Voltamos ao princípio: o que é ser poeta? De que é feito? Para que é feito? Como é feito?
(Mas lembro-me, para me consolar, daquela lúcida “verificação” de Nietzsche: “Além de ser um decadente, eu sou também o contrário”.)
Eugénio Lisboa
1 comentário:
Num mundo de ideais por realizar, em que idealizar deixou de ser prudente e sensato, em que o ideal é não ter ideais, ser poeta é a pena máxima a que alguém pode ser condenado por descobrir que um homem é uma ilha e sentir que isso é o contrário de praticamente tudo, excepto de um ideal.

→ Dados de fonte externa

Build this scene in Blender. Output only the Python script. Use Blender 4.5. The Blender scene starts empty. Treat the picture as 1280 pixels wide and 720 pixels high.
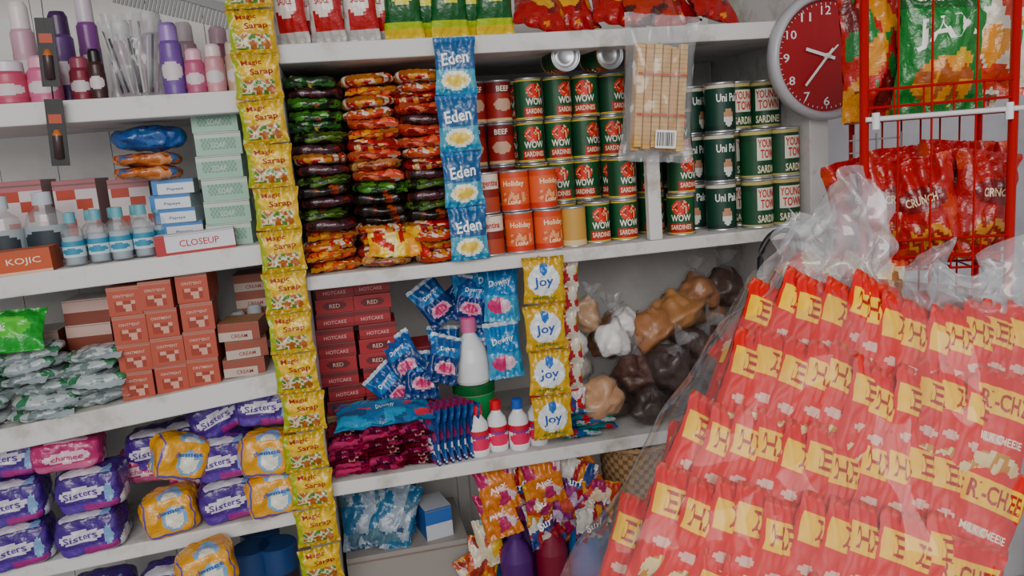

Num mundo em que a indústria do som, das arengas, das propagandas e dos engodos é capaz de manter perpetuamente infatigável a máquina, a troco da nossa fadiga e alheamento, ser poeta é ser um pobre diabo sem procuração para representar nada nem ninguém.
De todos os que falam, ou lhe falam, em nome de qualquer coisa, ou entidade (é a mesma coisa), seja Deus (não há quem declaradamente se afirme mandatário do diabo), seja a Verdade, seja a Justiça, a Sabedoria, a Beleza, a Virtude, o poeta não se contenta com menos do que uma procuração conferindo-lhes esses poderes especiais, devidamente assinada por quem lhas, alegadamente, outorgou. E por não se contentar com menos do que isso, fica por contentar, porque ninguém tem esses poderes.
O poeta não fala por procuração. Não é advogado de causa nenhuma, nem professor de coisa nenhuma. Ao falar, em nome próprio, o poeta não está a falar acerca de nada, está a falar (a)penas.